Stored records:
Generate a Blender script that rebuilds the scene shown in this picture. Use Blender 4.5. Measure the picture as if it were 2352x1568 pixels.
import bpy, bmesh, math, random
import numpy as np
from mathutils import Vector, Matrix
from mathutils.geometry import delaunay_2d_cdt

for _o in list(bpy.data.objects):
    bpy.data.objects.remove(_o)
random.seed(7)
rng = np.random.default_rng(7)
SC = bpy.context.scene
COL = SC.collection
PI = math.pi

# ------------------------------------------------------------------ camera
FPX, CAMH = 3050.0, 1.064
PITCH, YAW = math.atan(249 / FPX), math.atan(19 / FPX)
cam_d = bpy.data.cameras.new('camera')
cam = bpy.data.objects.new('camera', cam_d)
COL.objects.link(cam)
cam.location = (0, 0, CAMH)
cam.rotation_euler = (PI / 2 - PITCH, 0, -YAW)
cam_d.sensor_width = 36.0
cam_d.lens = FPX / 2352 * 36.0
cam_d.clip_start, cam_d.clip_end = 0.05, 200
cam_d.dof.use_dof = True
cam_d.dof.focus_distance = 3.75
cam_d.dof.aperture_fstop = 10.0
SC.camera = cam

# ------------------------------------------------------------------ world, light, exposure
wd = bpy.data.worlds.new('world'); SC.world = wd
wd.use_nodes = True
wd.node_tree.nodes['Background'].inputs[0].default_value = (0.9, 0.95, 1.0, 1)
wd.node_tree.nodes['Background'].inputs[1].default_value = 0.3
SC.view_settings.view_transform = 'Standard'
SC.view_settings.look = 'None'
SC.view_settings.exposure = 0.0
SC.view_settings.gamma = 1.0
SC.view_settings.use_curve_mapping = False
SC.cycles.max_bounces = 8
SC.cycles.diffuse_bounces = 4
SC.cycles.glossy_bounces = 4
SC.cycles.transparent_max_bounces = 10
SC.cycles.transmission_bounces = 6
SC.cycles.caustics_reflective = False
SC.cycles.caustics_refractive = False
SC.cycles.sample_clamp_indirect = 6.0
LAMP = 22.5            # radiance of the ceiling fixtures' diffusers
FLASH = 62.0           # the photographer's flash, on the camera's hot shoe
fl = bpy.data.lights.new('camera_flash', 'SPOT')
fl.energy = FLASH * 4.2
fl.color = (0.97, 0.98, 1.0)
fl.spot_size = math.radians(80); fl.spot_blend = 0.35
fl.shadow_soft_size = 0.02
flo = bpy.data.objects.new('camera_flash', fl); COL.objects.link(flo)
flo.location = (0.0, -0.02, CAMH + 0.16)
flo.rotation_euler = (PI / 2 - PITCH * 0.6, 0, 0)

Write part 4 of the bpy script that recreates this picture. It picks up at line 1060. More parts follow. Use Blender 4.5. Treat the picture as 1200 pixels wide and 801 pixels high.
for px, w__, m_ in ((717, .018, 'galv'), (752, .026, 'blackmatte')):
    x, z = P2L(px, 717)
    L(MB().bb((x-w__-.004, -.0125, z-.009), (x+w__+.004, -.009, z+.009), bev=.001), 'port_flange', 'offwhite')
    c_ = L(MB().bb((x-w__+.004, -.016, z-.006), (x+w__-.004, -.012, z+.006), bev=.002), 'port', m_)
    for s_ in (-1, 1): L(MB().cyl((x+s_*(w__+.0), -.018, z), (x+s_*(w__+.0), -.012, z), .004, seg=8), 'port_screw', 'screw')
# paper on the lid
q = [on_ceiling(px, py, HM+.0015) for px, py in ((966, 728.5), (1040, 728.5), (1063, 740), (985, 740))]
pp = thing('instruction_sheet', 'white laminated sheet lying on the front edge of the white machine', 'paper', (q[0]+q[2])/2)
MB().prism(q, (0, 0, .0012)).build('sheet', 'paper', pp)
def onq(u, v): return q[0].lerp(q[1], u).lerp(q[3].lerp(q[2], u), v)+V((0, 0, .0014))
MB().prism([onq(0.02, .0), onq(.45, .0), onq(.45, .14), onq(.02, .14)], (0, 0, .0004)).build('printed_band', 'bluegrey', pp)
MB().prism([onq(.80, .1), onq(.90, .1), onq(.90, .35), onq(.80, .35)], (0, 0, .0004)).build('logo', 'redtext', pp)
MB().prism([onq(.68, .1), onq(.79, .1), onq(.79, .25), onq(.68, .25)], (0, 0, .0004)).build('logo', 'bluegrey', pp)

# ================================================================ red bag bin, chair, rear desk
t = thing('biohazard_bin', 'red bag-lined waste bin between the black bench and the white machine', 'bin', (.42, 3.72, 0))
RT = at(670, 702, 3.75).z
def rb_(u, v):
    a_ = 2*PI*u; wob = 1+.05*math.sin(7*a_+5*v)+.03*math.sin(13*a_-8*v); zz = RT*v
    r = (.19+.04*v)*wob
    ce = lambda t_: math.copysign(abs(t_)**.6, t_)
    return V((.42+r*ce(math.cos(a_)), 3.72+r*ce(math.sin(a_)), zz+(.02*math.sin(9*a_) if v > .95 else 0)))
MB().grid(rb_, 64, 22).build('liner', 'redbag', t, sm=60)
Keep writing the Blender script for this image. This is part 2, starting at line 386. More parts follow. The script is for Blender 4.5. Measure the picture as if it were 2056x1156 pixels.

■ **Goal**: Output each record precisely as given.

■ **Solution below**:
Generate a Blender script that rebuilds the scene shown in this picture. Use Blender 4.5. Measure the picture as if it were 2352x1568 pixels.
import bpy, bmesh, math, random
import numpy as np
from mathutils import Vector, Matrix
from mathutils.geometry import delaunay_2d_cdt

for _o in list(bpy.data.objects):
    bpy.data.objects.remove(_o)
random.seed(7)
rng = np.random.default_rng(7)
SC = bpy.context.scene
COL = SC.collection
PI = math.pi

# ------------------------------------------------------------------ camera
FPX, CAMH = 3050.0, 1.064
PITCH, YAW = math.atan(249 / FPX), math.atan(19 / FPX)
cam_d = bpy.data.cameras.new('camera')
cam = bpy.data.objects.new('camera', cam_d)
COL.objects.link(cam)
cam.location = (0, 0, CAMH)
cam.rotation_euler = (PI / 2 - PITCH, 0, -YAW)
cam_d.sensor_width = 36.0
cam_d.lens = FPX / 2352 * 36.0
cam_d.clip_start, cam_d.clip_end = 0.05, 200
cam_d.dof.use_dof = True
cam_d.dof.focus_distance = 3.75
cam_d.dof.aperture_fstop = 10.0
SC.camera = cam

# ------------------------------------------------------------------ world, light, exposure
wd = bpy.data.worlds.new('world'); SC.world = wd
wd.use_nodes = True
wd.node_tree.nodes['Background'].inputs[0].default_value = (0.9, 0.95, 1.0, 1)
wd.node_tree.nodes['Background'].inputs[1].default_value = 0.3
SC.view_settings.view_transform = 'Standard'
SC.view_settings.look = 'None'
SC.view_settings.exposure = 0.0
SC.view_settings.gamma = 1.0
SC.view_settings.use_curve_mapping = False
SC.cycles.max_bounces = 8
SC.cycles.diffuse_bounces = 4
SC.cycles.glossy_bounces = 4
SC.cycles.transparent_max_bounces = 10
SC.cycles.transmission_bounces = 6
SC.cycles.caustics_reflective = False
SC.cycles.caustics_refractive = False
SC.cycles.sample_clamp_indirect = 6.0
LAMP = 22.5            # radiance of the ceiling fixtures' diffusers
FLASH = 62.0           # the photographer's flash, on the camera's hot shoe
fl = bpy.data.lights.new('camera_flash', 'SPOT')
fl.energy = FLASH * 4.2
fl.color = (0.97, 0.98, 1.0)
fl.spot_size = math.radians(80); fl.spot_blend = 0.35
fl.shadow_soft_size = 0.02
flo = bpy.data.objects.new('camera_flash', fl); COL.objects.link(flo)
flo.location = (0.0, -0.02, CAMH + 0.16)
flo.rotation_euler = (PI / 2 - PITCH * 0.6, 0, 0)

Write part 4 of the bpy script that recreates this picture. It picks up at line 1060. More parts follow. Use Blender 4.5. Treat the picture as 1200 pixels wide and 801 pixels high.
for px, w__, m_ in ((717, .018, 'galv'), (752, .026, 'blackmatte')):
    x, z = P2L(px, 717)
    L(MB().bb((x-w__-.004, -.0125, z-.009), (x+w__+.004, -.009, z+.009), bev=.001), 'port_flange', 'offwhite')
    c_ = L(MB().bb((x-w__+.004, -.016, z-.006), (x+w__-.004, -.012, z+.006), bev=.002), 'port', m_)
    for s_ in (-1, 1): L(MB().cyl((x+s_*(w__+.0), -.018, z), (x+s_*(w__+.0), -.012, z), .004, seg=8), 'port_screw', 'screw')
# paper on the lid
q = [on_ceiling(px, py, HM+.0015) for px, py in ((966, 728.5), (1040, 728.5), (1063, 740), (985, 740))]
pp = thing('instruction_sheet', 'white laminated sheet lying on the front edge of the white machine', 'paper', (q[0]+q[2])/2)
MB().prism(q, (0, 0, .0012)).build('sheet', 'paper', pp)
def onq(u, v): return q[0].lerp(q[1], u).lerp(q[3].lerp(q[2], u), v)+V((0, 0, .0014))
MB().prism([onq(0.02, .0), onq(.45, .0), onq(.45, .14), onq(.02, .14)], (0, 0, .0004)).build('printed_band', 'bluegrey', pp)
MB().prism([onq(.80, .1), onq(.90, .1), onq(.90, .35), onq(.80, .35)], (0, 0, .0004)).build('logo', 'redtext', pp)
MB().prism([onq(.68, .1), onq(.79, .1), onq(.79, .25), onq(.68, .25)], (0, 0, .0004)).build('logo', 'bluegrey', pp)

# ================================================================ red bag bin, chair, rear desk
t = thing('biohazard_bin', 'red bag-lined waste bin between the black bench and the white machine', 'bin', (.42, 3.72, 0))
RT = at(670, 702, 3.75).z
def rb_(u, v):
    a_ = 2*PI*u; wob = 1+.05*math.sin(7*a_+5*v)+.03*math.sin(13*a_-8*v); zz = RT*v
    r = (.19+.04*v)*wob
    ce = lambda t_: math.copysign(abs(t_)**.6, t_)
    return V((.42+r*ce(math.cos(a_)), 3.72+r*ce(math.sin(a_)), zz+(.02*math.sin(9*a_) if v > .95 else 0)))
MB().grid(rb_, 64, 22).build('liner', 'redbag', t, sm=60)
Keep writing the Blender script for this image. This is part 2, starting at line 386. More parts follow. The script is for Blender 4.5. Measure the picture as if it were 2056x1156 pixels.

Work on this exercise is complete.